On the other hand, another case study is King David, the man after God’s heart…such a title! He was hardly ever found playing the blame game. Let’s travel back to around 3,000 years ago where David was King of Israel. His nation was at war but for some unsaid reason, he remained at home and there he spotted Bathsheba bathing. He decided to sleep with her and to cover that sin, he committed yet another sin. However, after he tried to conceal the truth, a Prophet came and spoke God’s judgement to him. Notice one thing. David did not start telling God of how he was “minding his business” and Bathsheba was the one that was wrong for having her bath so openly. Instead, he started to confess his sins and seek God’s forgiveness. That is one thing to emulate about David. He did not try to conceal his sin by passing blame. (2 Samuel chapters 11-12)
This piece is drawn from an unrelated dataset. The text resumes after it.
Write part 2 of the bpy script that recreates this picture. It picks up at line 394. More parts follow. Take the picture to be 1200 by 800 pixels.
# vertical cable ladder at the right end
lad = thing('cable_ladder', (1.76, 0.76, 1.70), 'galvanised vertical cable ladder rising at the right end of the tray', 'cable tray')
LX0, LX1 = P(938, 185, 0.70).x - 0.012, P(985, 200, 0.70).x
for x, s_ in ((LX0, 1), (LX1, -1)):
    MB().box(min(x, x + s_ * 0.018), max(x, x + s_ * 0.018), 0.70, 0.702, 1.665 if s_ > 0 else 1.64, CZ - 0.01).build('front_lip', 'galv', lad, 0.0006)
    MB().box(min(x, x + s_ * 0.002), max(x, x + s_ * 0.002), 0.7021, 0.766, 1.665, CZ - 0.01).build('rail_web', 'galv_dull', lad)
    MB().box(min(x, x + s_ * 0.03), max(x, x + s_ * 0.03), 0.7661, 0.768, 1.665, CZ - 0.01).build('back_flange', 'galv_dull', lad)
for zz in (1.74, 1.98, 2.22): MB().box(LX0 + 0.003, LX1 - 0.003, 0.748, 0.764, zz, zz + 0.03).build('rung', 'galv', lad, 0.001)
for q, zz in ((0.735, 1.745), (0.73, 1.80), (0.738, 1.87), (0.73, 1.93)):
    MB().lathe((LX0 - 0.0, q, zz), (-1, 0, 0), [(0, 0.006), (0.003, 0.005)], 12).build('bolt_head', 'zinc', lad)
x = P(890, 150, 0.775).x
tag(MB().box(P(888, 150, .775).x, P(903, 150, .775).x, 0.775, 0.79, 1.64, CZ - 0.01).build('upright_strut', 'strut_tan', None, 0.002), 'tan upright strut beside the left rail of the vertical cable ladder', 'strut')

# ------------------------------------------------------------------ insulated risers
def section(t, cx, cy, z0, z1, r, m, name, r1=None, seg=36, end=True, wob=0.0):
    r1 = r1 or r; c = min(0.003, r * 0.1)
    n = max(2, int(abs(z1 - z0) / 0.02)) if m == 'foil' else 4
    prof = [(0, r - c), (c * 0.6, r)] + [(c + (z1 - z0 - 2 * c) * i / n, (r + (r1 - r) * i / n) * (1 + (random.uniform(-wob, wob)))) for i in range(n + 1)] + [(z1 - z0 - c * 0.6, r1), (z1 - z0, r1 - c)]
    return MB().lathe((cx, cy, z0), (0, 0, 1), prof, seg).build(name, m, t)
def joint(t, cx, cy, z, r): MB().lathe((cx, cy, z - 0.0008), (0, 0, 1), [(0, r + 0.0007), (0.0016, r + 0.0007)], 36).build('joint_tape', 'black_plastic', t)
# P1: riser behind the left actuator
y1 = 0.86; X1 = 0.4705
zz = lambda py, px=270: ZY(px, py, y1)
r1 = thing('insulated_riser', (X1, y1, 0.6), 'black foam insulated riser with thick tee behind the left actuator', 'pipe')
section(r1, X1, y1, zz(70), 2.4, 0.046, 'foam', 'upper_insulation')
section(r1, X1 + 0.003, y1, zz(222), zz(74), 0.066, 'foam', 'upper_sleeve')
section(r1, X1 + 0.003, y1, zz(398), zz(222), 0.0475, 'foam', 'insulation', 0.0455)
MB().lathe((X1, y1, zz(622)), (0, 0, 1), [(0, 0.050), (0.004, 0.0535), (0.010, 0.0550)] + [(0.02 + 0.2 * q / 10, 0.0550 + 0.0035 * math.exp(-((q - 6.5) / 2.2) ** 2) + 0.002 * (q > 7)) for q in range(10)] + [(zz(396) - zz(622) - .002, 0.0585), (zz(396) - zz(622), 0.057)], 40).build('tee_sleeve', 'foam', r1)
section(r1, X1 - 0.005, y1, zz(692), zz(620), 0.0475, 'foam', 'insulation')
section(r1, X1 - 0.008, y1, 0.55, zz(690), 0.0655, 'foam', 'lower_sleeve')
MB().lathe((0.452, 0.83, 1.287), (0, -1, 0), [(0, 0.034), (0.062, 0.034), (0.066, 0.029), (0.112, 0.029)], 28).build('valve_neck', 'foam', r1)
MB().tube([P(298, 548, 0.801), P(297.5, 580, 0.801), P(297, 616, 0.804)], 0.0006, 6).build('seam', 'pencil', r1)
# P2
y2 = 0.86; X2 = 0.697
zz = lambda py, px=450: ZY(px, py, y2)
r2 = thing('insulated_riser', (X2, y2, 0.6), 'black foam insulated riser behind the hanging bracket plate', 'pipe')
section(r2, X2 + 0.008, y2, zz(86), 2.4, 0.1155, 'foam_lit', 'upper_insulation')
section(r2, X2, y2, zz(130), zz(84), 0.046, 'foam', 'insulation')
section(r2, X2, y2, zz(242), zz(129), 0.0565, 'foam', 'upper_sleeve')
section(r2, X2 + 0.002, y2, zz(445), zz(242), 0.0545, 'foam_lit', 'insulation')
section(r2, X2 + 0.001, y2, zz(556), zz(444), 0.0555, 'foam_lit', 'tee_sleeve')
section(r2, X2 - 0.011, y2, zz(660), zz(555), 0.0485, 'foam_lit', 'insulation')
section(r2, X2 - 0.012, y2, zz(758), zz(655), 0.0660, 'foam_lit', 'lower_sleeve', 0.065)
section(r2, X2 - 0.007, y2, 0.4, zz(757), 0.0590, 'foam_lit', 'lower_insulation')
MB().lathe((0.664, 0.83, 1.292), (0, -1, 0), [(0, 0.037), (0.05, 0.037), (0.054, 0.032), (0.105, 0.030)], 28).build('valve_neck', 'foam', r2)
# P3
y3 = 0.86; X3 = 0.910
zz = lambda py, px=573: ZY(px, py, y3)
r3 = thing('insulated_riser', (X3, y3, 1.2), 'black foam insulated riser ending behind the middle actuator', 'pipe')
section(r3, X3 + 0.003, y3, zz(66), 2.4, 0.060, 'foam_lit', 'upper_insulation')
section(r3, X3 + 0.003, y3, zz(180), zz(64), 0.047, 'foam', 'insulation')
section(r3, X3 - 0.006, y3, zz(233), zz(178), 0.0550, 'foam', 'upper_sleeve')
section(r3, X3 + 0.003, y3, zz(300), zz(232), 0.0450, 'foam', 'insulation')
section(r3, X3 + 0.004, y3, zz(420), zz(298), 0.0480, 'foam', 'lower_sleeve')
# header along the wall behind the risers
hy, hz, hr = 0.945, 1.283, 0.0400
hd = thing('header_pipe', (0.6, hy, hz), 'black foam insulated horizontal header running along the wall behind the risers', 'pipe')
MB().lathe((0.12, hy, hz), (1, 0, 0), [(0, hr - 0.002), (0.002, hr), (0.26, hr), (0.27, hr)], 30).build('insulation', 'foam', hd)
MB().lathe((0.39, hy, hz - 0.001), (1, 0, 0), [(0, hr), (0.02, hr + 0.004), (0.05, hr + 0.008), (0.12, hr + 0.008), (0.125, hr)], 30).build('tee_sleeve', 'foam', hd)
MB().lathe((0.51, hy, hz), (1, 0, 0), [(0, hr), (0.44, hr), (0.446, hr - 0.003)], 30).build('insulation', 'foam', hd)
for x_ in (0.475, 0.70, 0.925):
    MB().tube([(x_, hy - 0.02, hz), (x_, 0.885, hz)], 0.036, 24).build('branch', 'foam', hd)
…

Although I mentioned earlier that the blame game started from our forefathers, it has only continued this long because we have allowed it. Training our younger ones and growing believers to take responsibility for their actions and understand that with each action comes a reward or consequence would go a really long way in putting this bad game to an end (Proverbs 22:6). We must also subject ourselves to the constant renewing of our minds to learn to take responsibility (Romans 12:2). Our Father is responsible and so we must be responsible as well, especially for our actions. You cannot go about with a nasty attitude, expect that people would treat you better and get upset or begin to blame a “witch” in your village for your tough luck.

You would be amazed the amount of prayer points you would need not pray anymore once you opt out of the blame game and choose to be responsible for your actions!